В то время никто из моих израильских друзей не заинтересовался таким предложением. Через два года среди моих студентов оказался Ари, и я спросил его, не хочет ли он написать Сардару Ари согласился, и вскоре между ними завязалось оживленное общение. Когда я вернулся из Африки, Ари сказал, что они оба собираются приехать в Египет и познакомиться “живьем”. Прошло еще два года, и примерно за месяц до моей защиты я снова встретил Ари. Он был так рад меня видеть, что чуть не прыгал.
– Представляешь себе, – закричал он, – мы с Сардаром едем в Бостон!
– Почему в Бостон?
– Там разрешены однополые браки! Мы женимся!
Я пожелал им удачи. Пожалуй, это было мое самое большое достижение в области преподавания.
К марту диссертация была в основном готова. Она включала раздел “Благодарности”, в котором я перечислил свыше двухсот человек, помогавших мне с исследованиями. Вспомнить их всех было очень приятно – я словно отдавал старые долги.
Единственная глава, над которой я еще работал, была самая большая, с обзором “песен” разных видов. Мне все еще поступали данные от коллег, да и сам я продолжал наблюдения в нескольких зоопарках Флориды.
Особенно мне нравился небольшой зоопарк на северо-востоке штата с длинным корявым названием “Зоопарк Сент-Августинская аллигаторовая ферма”. Это было единственное место в мире, где содержались все виды крокодиловых, кроме нескольких недавно “разделенных”. Почти все исследователи поведения крокодиловых когда-либо там поработали. Я провел там много времени, подружился с директором и собрал немало данных по редким видам – узкорылому, новогвинейскому, священному и кубинскому крокодилам, а также по ложному гавиалу.
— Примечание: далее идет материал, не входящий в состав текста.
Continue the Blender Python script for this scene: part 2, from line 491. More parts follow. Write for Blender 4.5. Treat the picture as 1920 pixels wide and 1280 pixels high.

Одной из достопримечательностей этого парка была огромная колония цапель, розовых колпиц и древесных аистов. С деревянных мостков можно было заглядывать в многочисленные гнезда, иногда с расстояния вытянутой руки. Я давно заметил, что цапли часто выбирают для колоний деревья, растущие в прудах с крокодилами и аллигаторами в зоопарках и на крокодиловых фермах. Видимо, подобно африканским малимбусам, они пользуются крокодилами для защиты от хищников вроде змей, енотов и варанов. Надо полагать, эта защита для них достаточно важна, чтобы мириться с потерей птенцов, выпадающих из гнезд в воду, которых, естественно, мгновенно съедают.
Крокодилы, аллигаторы и кайманы часто плавают, толкая перед собой листья и веточки. Иногда это явно игра (почему-то особой популярностью для игр у крокодиловых пользуются красные и ярко-розовые предметы, например, плавающие лепестки цветов), в других случаях – возможно, часть брачного поведения. Но в Сент-Августине я заметил, что аллигаторы, жившие в пруду с колонией цапель, особенно часто неподвижно лежали на поверхности воды или на отмели с веточкой, аккуратно уложенной поперек носа. Я вспомнил, что наблюдал такое же поведение у болотных крокодилов, живших в пруду с большой колонией цапель в ^Мадрасском крокодиловом банке”. Весной цаплям, живущим в больших колониях, отчаянно не хватает веток для строительства гнезд: они начисто “подметают” окрестности колонии, воруют ветки из гнезд соседей и постоянно из-за них дерутся. Может быть, аллигаторы и крокодилы таким образом подманивают цапель? Джон Брюгген, директор парка, рассказал мне, что пару раз видел, как аллигаторы ловили цапель, потянувшихся за веточками.
Но это все же могло быть совпадением. Доказать, что аллигаторы способны специально использовать ветки в качестве охотничьих приманок, было бы очень здорово: по сути дела это был бы первый известный случай использования рептилиями орудий. Но я пока не мог придумать, как это сделать.
Одним из видов, за которыми я наблюдал в Сент-Августине, был сиамский крокодил. Это еще один из крокодилов Азии и Австралии, родственных гребнистому, но не столь крупных и живущих в пресной воде. Сиамский и гребнистый крокодилы легко скрещиваются, и их гибриды очень быстро растут, поэтому их часто выращивают в огромном количестве на коммерческих фермах Азии. Самый большой крокодил, содержащийся сейчас в неволе в США, – сиамско-гребнистый гибрид по имени Утан, живущий в крокодиловом зоопарке в Южной Каролине. Он длиной в семь метров, очень ленив, редко двигается и никогда не “поет”.